The DVLA has said that more detailed information will be made available over the coming months, and has requested that, in the meantime, vehicles should still be registered and taxed in the same way as before.

The changes, following a full and public consultation, will mean that all Northern Ireland (NI) motorists will benefit from the same services as motorists in the rest of the UK from July 2014. This means NI motorists will, for the first time, be able to tax vehicles online or by phone. Motorists will also have access to more face-to-face vehicle registration and licensing services than ever before at around 175 Post Office® branches across NI. Following consultation, the proposal will also include additional support for customers and staff, to help the move to these new services. As well as improving services for NI motorists and businesses, the reforms will result in an estimated £12 million year on year saving. Roads Minister Stephen Hammond said:

Motorists in Northern Ireland have not been able to access many of the vehicle registration and licensing services that are taken for granted in the rest of the UK. These changes will address this and will mean that for the first time, Northern Ireland motorists will have greater choice and flexibility or where, when and how they use these services.

We have listened very carefully to the points raised during consultation, particularly about the uncertainty for the Driver and Vehicle Agency (DVA) staff who currently provide vehicle registration and licensing services. While the changes mean DVA will no longer provide these services, the Department of the Environment in Northern Ireland has said that they will try to avoid redundancies and minimise the amount of compulsory redundancies as a result of these changes. DVA staff will continue to provide support to customers until the end of the year while the new services are fully bedded in.

I would like to thank the staff in DVA for their continued support, and their hard work in delivering vehicle registration and licensing services to Northern Ireland motorists over the years.


  1. The full range of vehicle registration and licensing services will be available to Northern Ireland motorists from July 2014. Any remaining transactions will be centralised at the DVLA in Swansea.

  2. DVA’s main office is in Coleraine. 8 regional offices across NI provide vehicle and registration licensing services on DVLA’s behalf, one of which is based in the main office building in Coleraine. The other regional offices are in Armagh, Ballymena, Belfast, Downpatrick, Enniskillen, Londonderry and Omagh.

  3. Motorists in GB have been able to tax their vehicle online or by phone since 2006. As part of the changes announced today, motorists in NI will, for the first time, be able to tax their vehicle online or by phone. There will be more telephone lines available providing a quick service and will be available 24 hours a day, 7 days a week from home, work or abroad. Motorists will also be able to tell DVLA that their vehicle is being kept off the road in the same way, as well as having access to more vehicle registration and licensing services at around 175 Post Office® branches across the country.

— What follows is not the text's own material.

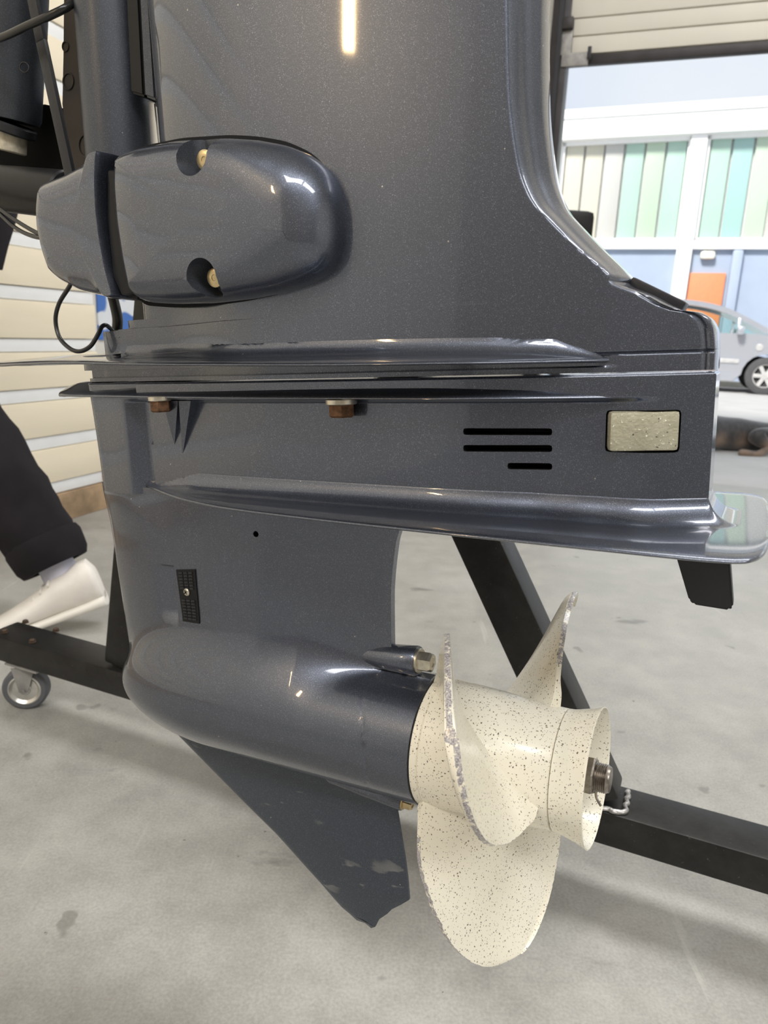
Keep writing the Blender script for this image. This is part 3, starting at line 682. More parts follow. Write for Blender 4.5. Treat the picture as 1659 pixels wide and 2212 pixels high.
for x, y, r in ((149, 176, .0085), (143, 101, .0050), (187, 315, .012)):
    p = mp(x, y, -.0352); lathe('bracket_plug', [(0, r * .82), (0, r), (.0016, r), (.0016, r * .86), (.0008, r * .82)], p, (0, 0, 1), 'brown', motor, 32, True)
plateobj('side_rail', [(263, -160), (292, -160), (311, 209), (281, 200)], .020, .03, 'black', .002)
plateobj('side_rail', [(292, -160), (312, -160), (336, 216), (311, 208)], .024, .034, 'paint_satin', .002)
plateobj('bright_strip', [(318, 215), (334, 222), (344, 320), (325, 320)], .0, .03, 'steel', .001, 'bright bare metal strip beside the housing')
# tilt cylinder at the far left
mcyl('tilt_cylinder', 59, -620, 30, 262, -.02, .0300, 'paint_satin', lambda L, r: [(0, 0), (0, r), (L * .82, r), (L * .825, r * .965), (L * .985, r * .94), (L, r * .86), (L, 0)])
mcyl('cylinder_collar', 31, 268, 28, 290, -.02, .0235, 'darkmetal'); mcyl('pale_bush', 28, 286, 26, 330, -.02, .0150, 'tan')
p = mp(53, 146, .0115); lathe('cylinder_plug', [(0, .0042), (0, .0052), (.001, .0052), (.001, .0045), (.0004, .0042)], p, (.45, .05, 1), 'darkmetal', motor, 28, True)
# dark transom block and cross tube behind
plateobj('transom_block', [(-80, 240), (85, 222), (145, 235), (205, 330), (200, 440), (-80, 440)], -.052, .07, 'pitch', .004)
p, q = mp(-70, 400, -.01), mp(150, 422, .0); lathe('cross_tube', cyl(.0245, (q - p).length, .002), p, q - p, 'black', motor, 36)
p, q = mp(62, -120, .02), mp(156, 395, .02); mid = mp(90, 90, .02)
for a, c in ((mp(46, -130, .02), mid), (mid, q)):
    d = c - a; box('flat_bar', (a + c) / 2, (d.length + .003, .0120, .005), 'darkmetal', motor, frame(d, (0, 0, 1)), .001)
# cables
def mcable(name, pts, r, lab=None):
    o = tube(name, [mp(*q) for q in pts], r, 'rubber', motor)
    if lab: o['label'] = lab
mcable('cable', [(-60, 95, .03), (0, 82, .035), (60, 55, .04), (110, 33, .04), (150, 12, .03), (175, -15, .0)], .0036, 'black cable crossing the upper left')
mcable('cable', [(-70, 400, .03), (-30, 430, .03), (0, 452, .035), (40, 480, .04), (80, 503, .045), (110, 512, .05)], .0021)
mcable('cable', [(-70, 395, .03), (-30, 430, .03), (0, 462, .035), (35, 493, .04), (70, 510, .045), (110, 517, .05)], .0021)
mcable('loop_cable', [(160, 600, .05), (148, 622, .045), (128, 655, .04), (120, 690, .04), (128, 728, .042), (150, 752, .045), (172, 759, .045), (195, 748, .042), (212, 722, .035), (220, 706, .03), (230, 703, .025), (243, 714, .015)], .0022, 'thin black cable looping below the front of the mount cover')
mcable('hose', [(240, 630, .0), (247, 655, .0), (254, 690, .0), (252, 720, .0)], .0055)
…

  4. Under the reforms, DVA will no longer provide vehicle registration and licensing services for NI motorists. DVA’s offices will remain open until the end of 2014 to support customers while the new services are fully bedded in.

  5. Today’s changes follow a public consultation, which closed in September, on modernising Northern Ireland’s vehicle registration and licensing services. In summary, the consultation sought views on the proposal to modernise the services available to NI motorists and centralise the delivery of vehicle and registration services at DVLA in Swansea. The consultation is available to view online.

  6. A package of documents which assess the impacts of the changes and summarise responses to the consultation can be viewed on GOV.UK. These documents also contain further details of the future services that will be available to NI motorists.

  7. Driver licensing is a devolved matter in NI and will remain the responsibility of DVA.